Since its inception in the late 1980s, Margiela built its identity on resistance to the cult of personality. Runway shows often featured models with faces obscured, labels were stitched blank, and the designer himself famously avoided public appearances. The Maison stood for the idea that clothing could—and should—exist independently of the spectacle of celebrity. For decades, this refusal to play into traditional fashion marketing became the brand’s most radical gesture.

Against that backdrop, the decision to place Cyrus at the center of a campaign feels almost incendiary. Critics argue that the move rewrites the house’s founding narrative. If Margiela stood for erasing the individual in favor of the collective, then aligning with a global pop icon—a figure synonymous with hyper-visibility—runs counter to the label’s very core. To them, it is not merely a campaign, but a rupture in fashion’s cultural memory.

And yet, there is another school of thought, one equally difficult to dismiss. Fashion today does not exist in the vacuum of the 1990s avant-garde. Algorithms now shape visibility, social media determines relevance, and celebrity influence remains one of the industry’s most powerful currencies. In this reading, Miley Cyrus is not an affront to Margiela but a necessary bridge—an avatar through which a new generation can encounter the brand’s vision. For them, this campaign is not betrayal but evolution.

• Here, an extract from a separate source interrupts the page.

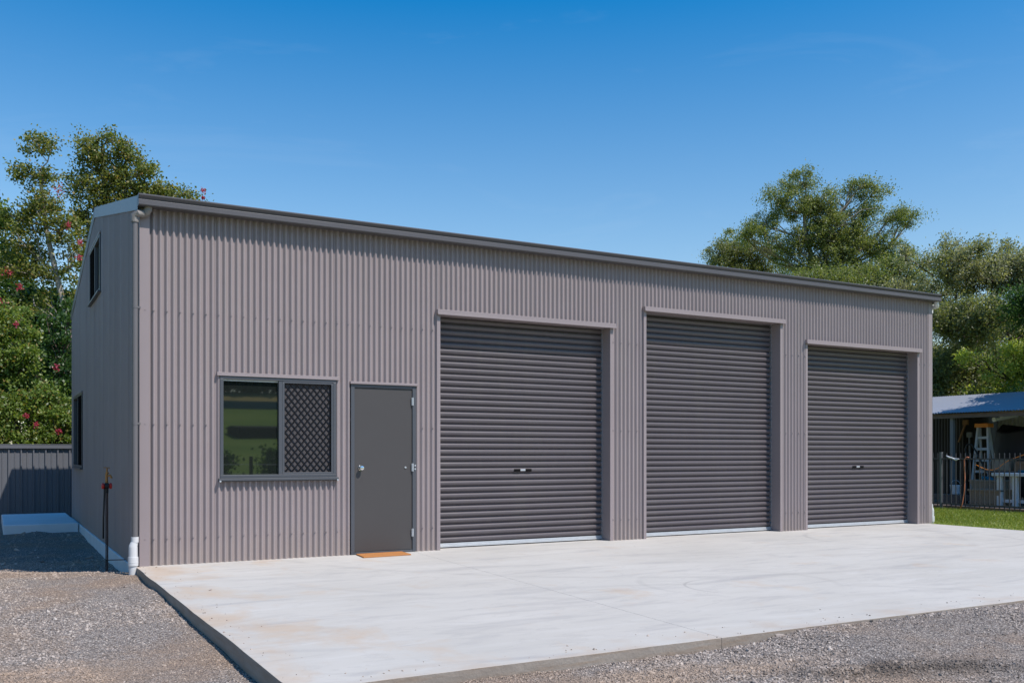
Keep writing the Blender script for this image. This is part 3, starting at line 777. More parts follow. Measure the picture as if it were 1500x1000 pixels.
def plant(name, label, cat, group, base, trunk, blobs, leafm, barkm, L, Wd, crad, per, seed, tr=.18, twig=.012, droop=.2, trunk_r_end=.4, blossoms=(), shell=.55, thin=1., bend=.0):
    """trunk: points; blobs: (x,y,z, rx,ry,rz, clumps[, trunk node])"""
    r = np.random.RandomState(seed)
    root = empty(name, base, label, cat, group)
    T = [Vector(p) for p in trunk]; k = len(T)
    radii = [tr*(1-(1-trunk_r_end)*i/(k-1)) for i in range(k)]
    mb = MB(); mb.tube(T, radii, 9, cap=False); mb.build('trunk', barkm, root, smooth=True)
    allC = []
    for bi, b in enumerate(blobs):
        c = np.array(b[:3]); R = np.array(b[3:6])*thin; nc = max(3, int(b[6]*thin))
        ti = b[7] if len(b) > 7 else int(np.argmin([abs(p.z-(c[2]-R[2]*.8)) + .3*math.hypot(p.x-c[0], p.y-c[1]) for p in T]))
        S0 = T[ti]; E0 = Vector(c + R*np.array([0, 0, -.25])); mid = S0.lerp(E0, .5) + Vector((r.normal(0, .12), r.normal(0, .12), -.08*(E0-S0).length*.6))
        mid += Vector(r.normal(0, 1, 3))*bend*(E0-S0).length
        mid.z -= bend*.5*(E0-S0).length
        ln = [S0.lerp(mid, t*2) if t < .5 else mid.lerp(E0, t*2-1) for t in (0, .25, .5, .75, 1)] if not bend else [S0*(1-t)**2 + mid*2*t*(1-t) + E0*t*t for t in (0, .25, .5, .75, 1)]
        ln = [p + Vector(r.normal(0, .03*(E0-S0).length*.35, 3)) if 0 < i < 4 else p for i, p in enumerate(ln)]
        r0 = radii[ti]*.55
        mb = MB(); mb.tube(ln, [r0, r0*.85, r0*.7, r0*.55, r0*.4], 7, cap=False)
        dirs = sph(r, nc); rad = (shell + (1-shell)*r.rand(nc))**.7; rad *= r.uniform(.75, 1.12, nc)
        cc = c + dirs*R*rad[:, None]
        for j in range(nc):
            if j % 2 == 0:
                E = Vector(cc[j]); s = ln[2+int(r.randint(3))]; m2 = s.lerp(E, .5)+Vector(r.normal(0, .08*(E-s).length, 3))
                mb.tube([s, m2, E], [twig*1.8, twig*1.2, twig*.5], 4, cap=False)
        mb.build('limb', barkm, root, smooth=True)
        num = r.poisson(per*r.uniform(.35, 1.5, nc)); idx = np.repeat(np.arange(nc), num)
        cr = crad*r.uniform(.6, 1.3, nc)
        off = r.normal(size=(len(idx), 3))*cr[idx][:, None]*np.array([1, 1, .75])*.55
        allC.append(cc[idx]+off)
    C = np.concatenate(allC)
    link('crown', leaf_mesh('crown', C, L, Wd, leafm, r, droop), root)
    for (x, y, z, rr_) in blossoms:
        C = np.array([x, y, z]) + r.normal(size=(46, 3))*rr_*.8*np.array([.5, .5, .6])
        link('blossom', leaf_mesh('blossom', C, .045, .04, M['pink'], r), root)
    return root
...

The tension at the heart of the controversy raises a fundamental question: should heritage brands remain tethered to their founding principles, or should they adapt—even radically—to survive contemporary cultural economies? Margiela’s entire legacy rests on the notion of subversion. Some might argue that in 2025, the most subversive thing the Maison could do is to embrace the very spectacle it once rejected, but on its own terms.

Whether this campaign will be remembered as a bold reinvention or a strategic misstep remains to be seen. What is certain, however, is that Maison Margiela has once again forced the fashion world to confront its own contradictions. In this, perhaps, the house is still being true to itself.